En uno de los programas de Pasaje a lo desconocido, el conductor y periodista Reynaldo Taladrid conversó con un profesor de artes marciales. El tema de aquel momento ya lo he olvidado (era algo sobre el autocontrol); pero lo que sí recuerdo fue una respuesta del docente.
Taladrid lo ponía en situación y preguntaba qué haría él si en medio de una cola o en un tumulto una persona irritada trataba de ir hacia adelante a como fuera. «Yo la dejaría pasar», respondió el aludido con toda tranquilidad. El presentador mostró asombro: «¿Seguro?». «Claro —sonrió el invitado—. Le diría: “Pase, pase usted, por favor: tenga cuidado”».

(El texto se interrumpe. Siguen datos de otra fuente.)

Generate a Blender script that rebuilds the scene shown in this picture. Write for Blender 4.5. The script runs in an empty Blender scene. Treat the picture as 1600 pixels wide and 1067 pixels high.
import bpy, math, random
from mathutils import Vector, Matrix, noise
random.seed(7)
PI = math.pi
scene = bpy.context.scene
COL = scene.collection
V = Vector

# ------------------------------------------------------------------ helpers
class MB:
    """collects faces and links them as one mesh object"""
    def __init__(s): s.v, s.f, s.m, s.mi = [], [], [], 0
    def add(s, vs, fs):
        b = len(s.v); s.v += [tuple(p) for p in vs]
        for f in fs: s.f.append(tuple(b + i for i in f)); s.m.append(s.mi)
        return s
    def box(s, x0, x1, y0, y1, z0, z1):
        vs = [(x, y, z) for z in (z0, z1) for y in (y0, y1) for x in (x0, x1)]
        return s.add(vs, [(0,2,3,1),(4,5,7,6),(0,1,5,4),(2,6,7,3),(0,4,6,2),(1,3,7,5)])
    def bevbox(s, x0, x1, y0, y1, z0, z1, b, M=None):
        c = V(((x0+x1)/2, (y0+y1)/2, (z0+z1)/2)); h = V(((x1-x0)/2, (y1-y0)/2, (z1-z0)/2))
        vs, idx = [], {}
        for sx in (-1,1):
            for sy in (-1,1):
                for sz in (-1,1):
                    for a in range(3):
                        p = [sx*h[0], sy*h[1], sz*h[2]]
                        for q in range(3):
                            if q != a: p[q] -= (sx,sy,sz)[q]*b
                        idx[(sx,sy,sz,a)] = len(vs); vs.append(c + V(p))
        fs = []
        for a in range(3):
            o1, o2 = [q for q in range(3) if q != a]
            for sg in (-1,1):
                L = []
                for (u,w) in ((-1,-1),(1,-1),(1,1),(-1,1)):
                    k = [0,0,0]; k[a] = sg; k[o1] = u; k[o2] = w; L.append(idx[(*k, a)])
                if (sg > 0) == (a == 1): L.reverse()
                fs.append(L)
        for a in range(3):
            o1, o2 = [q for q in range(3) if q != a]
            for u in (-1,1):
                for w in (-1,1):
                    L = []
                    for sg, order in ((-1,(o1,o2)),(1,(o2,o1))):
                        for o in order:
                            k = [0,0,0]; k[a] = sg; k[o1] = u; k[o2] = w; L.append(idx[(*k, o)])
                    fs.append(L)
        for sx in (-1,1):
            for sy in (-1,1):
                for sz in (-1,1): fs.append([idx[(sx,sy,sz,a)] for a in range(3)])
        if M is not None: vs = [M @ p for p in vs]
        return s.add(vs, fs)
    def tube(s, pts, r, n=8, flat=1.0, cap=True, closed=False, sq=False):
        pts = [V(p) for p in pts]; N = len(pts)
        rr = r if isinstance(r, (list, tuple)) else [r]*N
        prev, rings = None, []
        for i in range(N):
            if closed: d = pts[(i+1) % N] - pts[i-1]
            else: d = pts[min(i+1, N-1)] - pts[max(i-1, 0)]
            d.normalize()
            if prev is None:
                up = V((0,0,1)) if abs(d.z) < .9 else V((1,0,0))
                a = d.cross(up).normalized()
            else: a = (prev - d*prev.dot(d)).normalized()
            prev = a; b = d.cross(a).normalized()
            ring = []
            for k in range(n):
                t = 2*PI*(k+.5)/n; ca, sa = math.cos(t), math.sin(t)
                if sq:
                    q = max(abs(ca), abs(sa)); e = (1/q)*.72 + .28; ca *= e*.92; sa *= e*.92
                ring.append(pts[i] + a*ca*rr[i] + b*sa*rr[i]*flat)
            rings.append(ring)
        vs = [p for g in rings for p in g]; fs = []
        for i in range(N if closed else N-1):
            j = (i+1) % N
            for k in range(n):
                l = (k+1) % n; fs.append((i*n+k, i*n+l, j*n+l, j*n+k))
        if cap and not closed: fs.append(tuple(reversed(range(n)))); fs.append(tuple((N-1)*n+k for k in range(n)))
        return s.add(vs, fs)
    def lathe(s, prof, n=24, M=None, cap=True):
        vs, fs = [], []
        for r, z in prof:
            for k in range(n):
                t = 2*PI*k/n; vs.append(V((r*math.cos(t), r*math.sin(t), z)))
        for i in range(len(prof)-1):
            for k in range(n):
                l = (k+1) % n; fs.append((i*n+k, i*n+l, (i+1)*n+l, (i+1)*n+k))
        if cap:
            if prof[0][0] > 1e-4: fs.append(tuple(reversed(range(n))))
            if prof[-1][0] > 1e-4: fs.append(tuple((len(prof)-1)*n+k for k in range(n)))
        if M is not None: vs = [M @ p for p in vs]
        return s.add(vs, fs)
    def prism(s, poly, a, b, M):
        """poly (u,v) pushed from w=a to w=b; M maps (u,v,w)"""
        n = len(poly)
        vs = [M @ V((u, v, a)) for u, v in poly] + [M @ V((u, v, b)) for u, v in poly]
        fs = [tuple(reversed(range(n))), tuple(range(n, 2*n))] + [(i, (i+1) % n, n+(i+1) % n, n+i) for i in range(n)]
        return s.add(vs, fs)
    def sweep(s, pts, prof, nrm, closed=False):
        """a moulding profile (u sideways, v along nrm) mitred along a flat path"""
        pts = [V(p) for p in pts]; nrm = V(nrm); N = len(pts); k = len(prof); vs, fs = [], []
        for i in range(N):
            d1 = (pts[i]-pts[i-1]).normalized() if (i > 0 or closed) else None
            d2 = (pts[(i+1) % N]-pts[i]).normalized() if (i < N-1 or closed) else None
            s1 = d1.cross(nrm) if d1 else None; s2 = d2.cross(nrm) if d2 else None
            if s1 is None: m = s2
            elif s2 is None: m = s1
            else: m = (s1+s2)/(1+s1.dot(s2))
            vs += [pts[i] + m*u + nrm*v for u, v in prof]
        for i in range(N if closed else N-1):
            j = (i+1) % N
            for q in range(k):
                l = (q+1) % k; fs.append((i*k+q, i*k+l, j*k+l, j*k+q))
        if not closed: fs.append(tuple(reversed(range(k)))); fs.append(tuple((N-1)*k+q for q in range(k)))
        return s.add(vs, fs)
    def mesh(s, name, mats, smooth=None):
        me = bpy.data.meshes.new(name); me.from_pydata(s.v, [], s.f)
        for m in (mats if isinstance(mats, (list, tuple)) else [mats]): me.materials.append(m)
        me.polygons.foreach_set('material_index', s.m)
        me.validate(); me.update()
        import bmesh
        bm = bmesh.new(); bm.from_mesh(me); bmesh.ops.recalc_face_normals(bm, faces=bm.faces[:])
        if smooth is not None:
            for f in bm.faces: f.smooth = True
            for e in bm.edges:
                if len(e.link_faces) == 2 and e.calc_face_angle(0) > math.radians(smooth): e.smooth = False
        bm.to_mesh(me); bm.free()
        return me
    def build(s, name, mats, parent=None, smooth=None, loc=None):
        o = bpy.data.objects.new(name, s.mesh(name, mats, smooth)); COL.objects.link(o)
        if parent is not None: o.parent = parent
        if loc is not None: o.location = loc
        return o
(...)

Según el invitado, las razones de su actitud eran varias, aunque la más importante era que en el fondo esa persona estaría necesitada de compasión por encontrarse tan alterada. Taladrid entonces se echó a reír: «Sí, claro: pelear con usted es un problema». El profesor encogió los hombros: «No es tan así. Los golpes muchas veces ni hacen falta: la buena educación también es un arma».

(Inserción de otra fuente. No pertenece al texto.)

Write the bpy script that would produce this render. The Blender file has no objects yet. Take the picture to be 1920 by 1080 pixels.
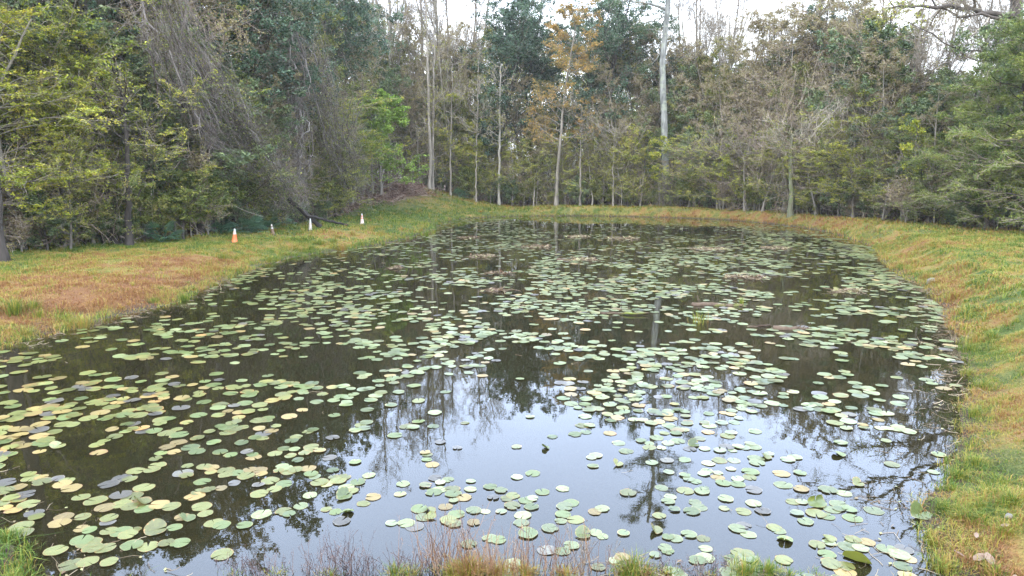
import bpy, math, random
import numpy as np
from mathutils import Vector

RS = np.random.RandomState(11)
random.seed(11)
SC = bpy.context.scene
COL = SC.collection
rad = math.radians

# ------------------------------------------------------------------ camera
CAM_H, PITCH, FPX = 3.4, rad(9.1), 1280.0
cam_d = bpy.data.cameras.new("camera")
cam_d.sensor_width = 36.0
cam_d.lens = 36.0 * FPX / 1920.0
cam_d.clip_start, cam_d.clip_end = 0.05, 6000
cam = bpy.data.objects.new("camera", cam_d)
COL.objects.link(cam)
cam.location = (0, 0, CAM_H)
cam.rotation_euler = (rad(90) - PITCH, 0, 0)
SC.camera = cam

# ------------------------------------------------------------------ overcast sky
SUN_EL, SUN_AZ = rad(48), rad(200)
w = bpy.data.worlds.new("World")
SC.world = w
w.use_nodes = True
wn, wl = w.node_tree.nodes, w.node_tree.links
wn.clear()
sky = wn.new("ShaderNodeTexSky")
sky.sky_type = 'NISHITA'
sky.sun_disc = False
sky.sun_elevation = SUN_EL
sky.sun_rotation = SUN_AZ
sky.air_density, sky.dust_density = 1.0, 3.0
tc = wn.new("ShaderNodeTexCoord")
sep = wn.new("ShaderNodeSeparateXYZ")
wl.new(tc.outputs["Generated"], sep.inputs[0])
grad = wn.new("ShaderNodeValToRGB")          # thick cloud: a little brighter and bluer higher up
e = grad.color_ramp.elements
e[0].position, e[0].color = 0.0, (.62, .64, .66, 1)
e[1].position, e[1].color = 1.0, (.86, .95, 1.12, 1)
m_ = e.new(.20); m_.color = (.80, .84, .90, 1)
m_ = e.new(.33); m_.color = (.96, 1.17, 1.58, 1)
m_ = e.new(.58); m_.color = (.96, 1.18, 1.60, 1)
wl.new(sep.outputs["Z"], grad.inputs[0])
cl = wn.new("ShaderNodeTexNoise")
cl.inputs["Scale"].default_value = 2.2
cl.inputs["Detail"].default_value = 4
wl.new(tc.outputs["Generated"], cl.inputs["Vector"])
mr = wn.new("ShaderNodeMapRange")
mr.inputs["To Min"].default_value, mr.inputs["To Max"].default_value = 17.0, 24.0
wl.new(cl.outputs["Fac"], mr.inputs["Value"])
cm = wn.new("ShaderNodeVectorMath"); cm.operation = 'SCALE'
wl.new(grad.outputs[0], cm.inputs[0]); wl.new(mr.outputs[0], cm.inputs["Scale"])
mx = wn.new("ShaderNodeMixRGB"); mx.inputs[0].default_value = 0.82
wl.new(sky.outputs[0], mx.inputs[1]); wl.new(cm.outputs[0], mx.inputs[2])
bg = wn.new("ShaderNodeBackground"); bg.inputs["Strength"].default_value = 0.10
wl.new(mx.outputs[0], bg.inputs["Color"])
wo = wn.new("ShaderNodeOutputWorld"); wl.new(bg.outputs[0], wo.inputs[0])

sd = bpy.data.lights.new("sun", 'SUN')
sd.energy, sd.angle, sd.color = 1.1, rad(25), (1.0, .97, .92)
so = bpy.data.objects.new("sun", sd); COL.objects.link(so)
so.rotation_euler = (rad(90) - SUN_EL, 0, rad(180) - SUN_AZ)
so.location = (0, 0, 50)

SC.view_settings.view_transform = 'Standard'
SC.view_settings.look = 'None'
SC.view_settings.exposure = 1.25
SC.view_settings.gamma = 1.0
SC.render.engine = 'CYCLES'
SC.cycles.max_bounces = 6
SC.cycles.diffuse_bounces = 3
SC.cycles.glossy_bounces = 3
SC.cycles.transparent_max_bounces = 6
SC.cycles.transmission_bounces = 2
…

¿Leyeron bien? Pues miren, de verdad que sí. De esa idea se pueden
sacar muchas lecciones; sobre todo para el contexto cubano. Sí, porque el criterio del profesor viene a recordarnos lo útil, lo imprescindible y hasta lo urgente que resulta el uso de la buena educación.

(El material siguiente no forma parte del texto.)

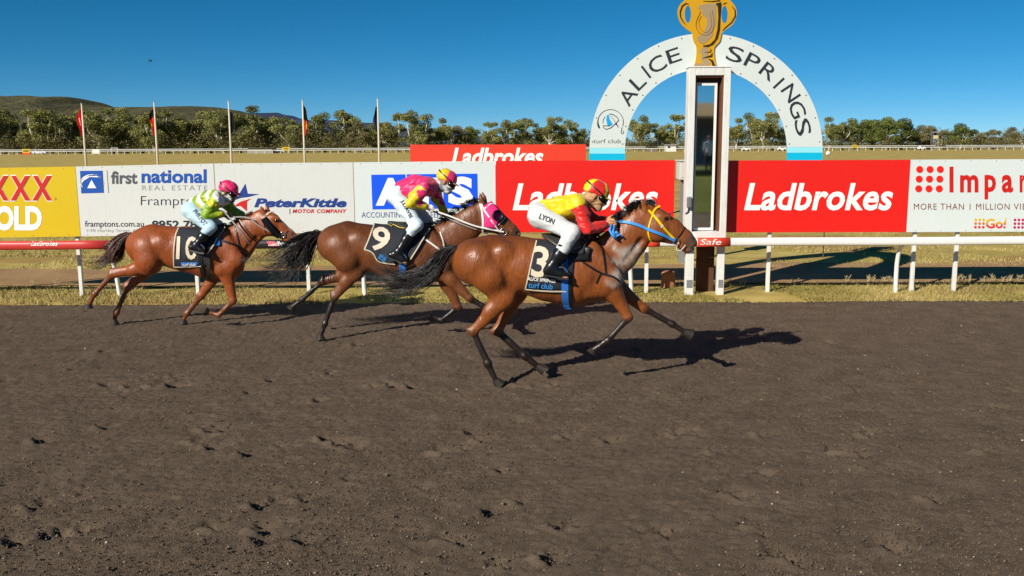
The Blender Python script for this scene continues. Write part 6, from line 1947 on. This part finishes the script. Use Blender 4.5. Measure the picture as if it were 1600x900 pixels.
T10.chain([(1468, 446, 42, .7), (1498, 463, 35, .85)], 0.02, 0.8, 'muzzle'); T10.chain([(1450, 474, 20), (1482, 488, 17)], 0.02, 1.3, 'muzzle')
for s_ in (-1, 1):
    T10.F.ball(T10.z(1350, 398, s_ * .055), T10.zr(52), 0.03, 0.5, 'head'); T10.F.cone(T10.z(1372, 338, s_ * .066), T10.z(1402, 342, s_ * .068), T10.zr(22), T10.zr(15), 0.03, 0.7, 'head')
    T10.F.ball(T10.z(1394, 358, s_ * .088), T10.zr(10), 0.012, 1, 'head', sub=True)
    T10.F.ball(T10.z(1510, 450, s_ * .05), T10.zr(12), 0.012, 1.3, 'muzzle', sub=True); T10.F.cone(T10.z(690, 650, s_ * .27), T10.z(635, 590, s_ * .30), T10.zr(18), T10.zr(18), 0.06, 1, 'body', sub=True)
    T10.F.cone(T10.z(1190, 560, s_ * .11), T10.z(1265, 470, s_ * .08), T10.zr(12), T10.zr(13), 0.04, 1, 'neck', sub=True)
T10.F.cone(T10.z(1526, 480), T10.z(1470, 472), T10.zr(5), T10.zr(4), 0.008, 3.0, 'muzzle', sub=True)
T10.ear((1312, 308), (1290, 256), -.05, -.05); T10.ear((1342, 300), (1328, 252), .045, .05)
t1q = T10.leg([(229, 384), (234, 416), (175, 429), (148, 459), (138, 477)], -1, True, False); t2q = T10.leg([(232, 386), (238, 414), (199, 450), (182, 488), (178, 504)], 1, True)
t3q = T10.leg([(352, 412), (364, 470), (342, 492), (324, 488)], -1, False, False); t4q = T10.leg([(348, 414), (314, 462), (292, 490), (286, 504)], 1, False)
def coat10(V, C, T):
    d = np.linalg.norm((V - T10.z(1505, 465)) * [1, .6, 1], axis=1)
    k = np.clip((0.10 - d) / 0.05, 0, 1)[:, None]
    C = C * (1 - k * .7) + np.array(S('#6a5244')) * k * .7
    # highlight along the nose, painted into the coat colour as a pale strip
    a, b = T10.z(1362, 292), T10.z(1500, 425)
    ba = b - a; t = np.clip((V - a) @ ba / (ba @ ba), 0, 1); dd = np.linalg.norm((V - a - t[:, None] * ba), axis=1)
    k = np.clip((0.03 - dd) / 0.012, 0, 1)[:, None]
    return C * (1 - k * .75) + np.array(S('#d8d2cb')) * k * .75
T10.finish(coat10)
for q in (t1q, t2q, t3q, t4q): T10.hoof(q)
T10.eye(1393, 357)
T10.tail([(430, 440, 0), (385, 470, 0), (345, 530, -.03), (320, 585, -.04), (260, 612, 0), (170, 600, .03)], [0.03, 0.06, 0.09, 0.11, 0.13, 0.15], 420, 0.0055, ('#3d1e12', '#7a4122'), 23)
T10.mane([(1050, 405), (1110, 375), (1170, 345), (1230, 315), (1290, 292)], 260, 0.10, (-0.8, 0.35), 0.005, ('#5a2d18', '#2e1a12'), 24, fall=0.9)
c10, _ = T10.drape('saddlecloth', [(752, 412), (985, 420), (940, 655), (724, 655)], M_cloth, 0.012)
T10.strap('hem', [(754, 412), (735, 460), (724, 560), (726, 655)], 0.016, M_trim, 0.022, c10); T10.strap('hem', [(726, 655), (820, 655), (905, 652)], 0.014, M_trim, 0.022, c10)
T10.print_on('10', (744, 465, 884, 608), M_num, c10, 0.028, bold=0.015, ang=2)
T10.drape('lower_band', [(775, 626), (890, 628), (888, 650), (775, 650)], M_girth, 0.024, 8, 4, parent=c10, both=False)
T10.print_on('turf club', (785, 628, 870, 649), M_wstrap, c10, 0.034, bold=0.02)
T10.drape('saddlecloth_front', [(985, 415), (1060, 408), (962, 560), (930, 545)], M_cloth, 0.03, 8, 12, both=False, parent=c10)
T10.strap('hem', [(1062, 408), (1010, 480), (955, 560), (945, 575)], 0.016, M_trim, 0.042, c10)
T10.drape('blue_pad', [(1010, 470), (1032, 462), (1030, 522), (975, 525)], M_girth, 0.022, 6, 6, both=False, parent=c10)
T10.strap('girth', [(900, 560), (905, 650), (920, 730)], 0.06, M_leather, 0.022); T10.strap('surcingle', [(945, 560), (950, 650), (952, 735)], 0.05, M_saddle, 0.024)
s10, _ = T10.drape('saddle', [(870, 398), (1060, 400), (1020, 470), (940, 470)], M_saddle, 0.034, 10, 8, thick=0.02, wave=0)
T10.strap('breast_girth', [(1030, 485), (1090, 505), (1150, 530), (1200, 560), (1190, 590)], 0.03, M_leather, 0.01); T10.strap('breast_strap', [(1120, 380), (1135, 440), (1152, 520)], 0.018, M_leather, 0.01)
br10 = T10.strap('bridle', [(1318, 322), (1350, 360), (1390, 410), (1435, 455)], 0.02, M_leather, 0.010)
T10.strap('cheek_roll', [(1318, 345), (1335, 375), (1365, 410), (1395, 438), (1420, 452)], 0.085, paint('black_sheepskin', '#17161a', 0.95, 0.1, 0.4, 60, bump=1.0, bscale=80), 0.024, br10, thick=0.045)
T10.strap('browband', [(1328, 322), (1352, 304), (1382, 300)], 0.026, M_trim, 0.01, br10); T10.strap('throat_lash', [(1312, 345), (1318, 400), (1328, 440)], 0.012, M_leather, 0.008, br10)
bit10, _, _ = T10.hit(100 + 1440 / 4.205, 260 + 447 / 4.205, 0.016); ring('bit_ring', bit10, 0.036, 0.006, M_steel, br10); T10.strap('noseband', [(1420, 470), (1452, 452), (1470, 425)], 0.014, M_leather, 0.008, br10)
J10 = {'head': (357, 298.5, 0.0), 'chest': (338, 311, 0), 'mid': (325, 313.5, 0), 'waist': (311, 319, 0), 'hip': (302, 326.5, 0), 'shN': (337, 313, -.17), 'shF': (349, 313, .17),
       'elN': (321.5, 336, -.25), 'wrN': (347, 335.5, -.14), 'haN': (357, 338.5, -.10), 'elF': (363, 328, .22), 'wrF': (377, 338, .10), 'haF': (384, 343, .07),
       'knN': (330, 355, -.26), 'knF': (339, 352, .26), 'cuN': (322, 363, -.31), 'cuF': (332, 361, .31), 'anN': (306.5, 383, -.36), 'anF': (316, 381, .36), 'heN': (298.5, 389.5, -.36), 'heF': (308, 388, .36), 'toN': (317, 394, -.38), 'toF': (326, 392, .38)}
Lm, Wh, Yv = rgb('#86a81a', '#dfe3e2', '#d3c41e')
def shirt10(V, T, q, f):
    C = np.tile(Lm, (len(V), 1))
    n_ = nz(V, 24, 71, 2)
    C[n_ > 0.28] = Yv
    tor = T['torso'] | T['neck']
    d = q['waist'] - q['chest']; d /= np.linalg.norm(d)
    st = np.floor(((V - q['chest']) @ d) / 0.065 + 0.35 * np.sin((V - q['chest']) @ np.array([-d[2], 0, d[0]]) * 25)).astype(int)
    ck = (st % 2 == 0) & tor
    C[ck] = Wh
    return C
P10 = np.array(S('#de1f62'))
r10, q10j = rider('jockey in lime and white silks with pink cap riding the rear chestnut horse', T10, J10, '#6b4530',
    dict(shirt=shirt10, cap=lambda V, HC, f, u, l: np.tile(P10, (len(V), 1)), peak='#b0184c', breeches='#b4d0dc', legtext=[('PHILPOT', (298, 336, 327, 343.5), 52)], legink=paint('slate_ink', '#4a5a70'), tilt=-18, seed=8, scarf=('#cfccc6', '#55524f'), gloves={'handN': '#4a3a30', 'handF': '#c8b830'}))
stirrup(T10, q10j, r10)
for sg in (-1, 1):
    rp = [npv(P(359, 339, T10.Y + sg * .10)), npv(P(388, 340, T10.Y + sg * .13)), npv(P(402, 350.5, T10.Y + sg * .13)), npv(P(418, 360, T10.Y + sg * .11)), np.array([bit10.x, T10.Y + sg * abs(bit10.y - T10.Y), bit10.z])]
    c_ = cat(rp, 6); ribbon('rein', c_, np.array([[0, sg, 0.05]] * len(c_)), 0.018, 0.005, M_brleather, T10.root)
w10 = thing('whip', 'pale whip slanting across the neck of horse ten', 'whip', P(352, 334, T10.Y - .16))
MB().tube([P(350, 330, T10.Y - .17), P(372, 356, T10.Y - .20), P(393, 384, T10.Y - .20)], [0.010, 0.012, 0.012], 7).build('shaft', M_brleather, w10, smooth=True)
T10.strap('martingale', [(1150, 345), (1190, 400), (1230, 450), (1285, 490)], 0.012, M_leather, 0.01)

# ---------------- behind the photographer, seen only in the finishing post glass
def bystander():
    x0, y0, z0 = 9.15, -12.6, 1.1
    r = thing('person', 'man in white shirt and dark trousers reflected in the finishing post glass', 'man', (x0, y0, z0))
    F = Field()
    q = lambda x, y, z: np.array([x0 + x, y0 + y, z0 + z])
    F.cone(q(0, 0, 0.95), q(0, 0, 1.40), 0.13, 0.14, 0.06, 1.0); F.cone(q(-.17, 0, 1.42), q(.17, 0, 1.42), 0.07, 0.07, 0.05)
    F.cone(q(0, 0, 1.45), q(0, 0.02, 1.56), 0.055, 0.05, 0.02, 1, 'skin'); F.cone(q(0, 0.01, 1.68), q(0, 0.03, 1.63), 0.095, 0.07, 0.02, 1, 'skin'); F.ball(q(0, 0.10, 1.66), 0.018, 0.02, 1, 'skin')
    for s in (-1, 1):
        F.cone(q(.2 * s, 0, 1.40), q(.25 * s, 0.02, 1.12), 0.055, 0.045, 0.03, 1, 'sleeve'); F.cone(q(.25 * s, .02, 1.12), q(.2 * s, .14, .92), 0.043, 0.03, 0.02, 1, 'skin'); F.ball(q(.19 * s, .18, .87), 0.042, 0.02, 1, 'skin')
        F.cone(q(.09 * s, 0, .93), q(.1 * s, 0.01, .5), 0.10, 0.065, 0.04, 1, 'leg'); F.cone(q(.1 * s, .01, .5), q(.11 * s, 0, .08), 0.06, 0.045, 0.02, 1, 'leg'); F.cone(q(.11 * s, -.03, .04), q(.12 * s, .17, .035), 0.045, 0.035, 0.02, 1, 'shoe')
    V, Fq = F.grow(0.016)
    tg, nm = F.tags(V); C = np.tile(np.array(S('#dfe4ea')), (len(V), 1))
    for n_, c in (('skin', '#a9745a'), ('leg', '#2b2f3a'), ('shoe', '#1a1a1a')): C[tg == nm.index(n_)] = S(c)
    mesh('body', V, Fq, M_breech, r, smooth=True, cols=C)
bystander()
mq = thing('marquee', 'dark shade shelter with tan roof reflected in the finishing post glass', 'shelter', (9, -18, 1.4))
boxobj('back_wall', 3, 16, -20.1, -20, 1.3, 4.4, paint('shade_wall', '#7d8790', 0.8), mq)
MB().add([(2.5, -15.6, 3.75), (16.5, -15.6, 3.75), (16.5, -20.5, 4.6), (2.5, -20.5, 4.6), (2.5, -15.6, 3.85), (16.5, -15.6, 3.85), (16.5, -20.5, 4.7), (2.5, -20.5, 4.7)], [(0, 3, 2, 1), (4, 5, 6, 7), (0, 1, 5, 4), (1, 2, 6, 5), (2, 3, 7, 6), (3, 0, 4, 7)]).build('roof', paint('tan_roof', '#b39a66', 0.7), mq)
for x in (3, 7.3, 11.6, 16): MB().tube([(x, -15.8, 1.2), (x, -15.8, 3.8)], 0.05, 8).build('post', M_gal, mq, smooth=True)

Ya sobre el tema se ha hablado demasiado y parece que se deberá continuar con insistencia. Las vicisitudes económicas se han expresado en la conciencia social a través de un abanico de males y, como se ha dicho, uno de estos ha sido la extensión de las groserías más rampantes.
En ese reinado de la vulgaridad llama la atención cuando llega una persona a un lugar y da los buenos días. Enseguida, por algún lado (obsérvenlo bien), habrá un ceño fruncido o unos ojos achicados en signo de extrañeza. Incluso hasta se descubrirá un cuello estirado en visible señal de asombro. Es decir, lo normal convertido en un Objeto Volador No Identificado (OVNI).
Sin embargo, hay algo que a lo mejor se ha olvidado: la capacidad de la educación formal, del civismo, del trato respetuoso, de los buenos modales para neutralizar los conflictos o, por lo menos, ponerle una barrera a la agresividad.
Si lo desea, haga la prueba. Cuando llegue a cualquier parte donde estén los ánimos crispados, pronuncie ciertas palabras claves («Buenos días», «Con permiso», «Por favor», «¿Cómo está usted?») en tono mesurado, con buena dicción, sin la chabacanería de la gesticulación barata o el contoneo de hombro y chancleta acompañado del «¿Qué bolag?».
De seguro, al mostrar un mínimo de civismo, surgirá de inmediato un cambio de actitud, mezclado hasta con una especie de sobresalto. Entonces la agresividad bajará, el metal de las voces se modulará y, sin pedirlo, aparecerá la voluntad de ayudar.
Pero si las aguas mantienen su curso, si persiste la vulgaridad, sea cortés. Diga «Sí, por favor», «Como usted diga; no hay problemas» y verá a la contraparte quedarse inquieta, desconcertada. Reprimida en su propia violencia.
Esa es el arma del profesor: la del respeto. La que muchas veces tiene mejor efecto que un buen puñetazo. La que vence sin tener que pelear, y con un añadido: ponerla en práctica no cuesta nada. En cambio sí aporta mucho, diríamos que demasiado, para suerte y salvación de toda la sociedad.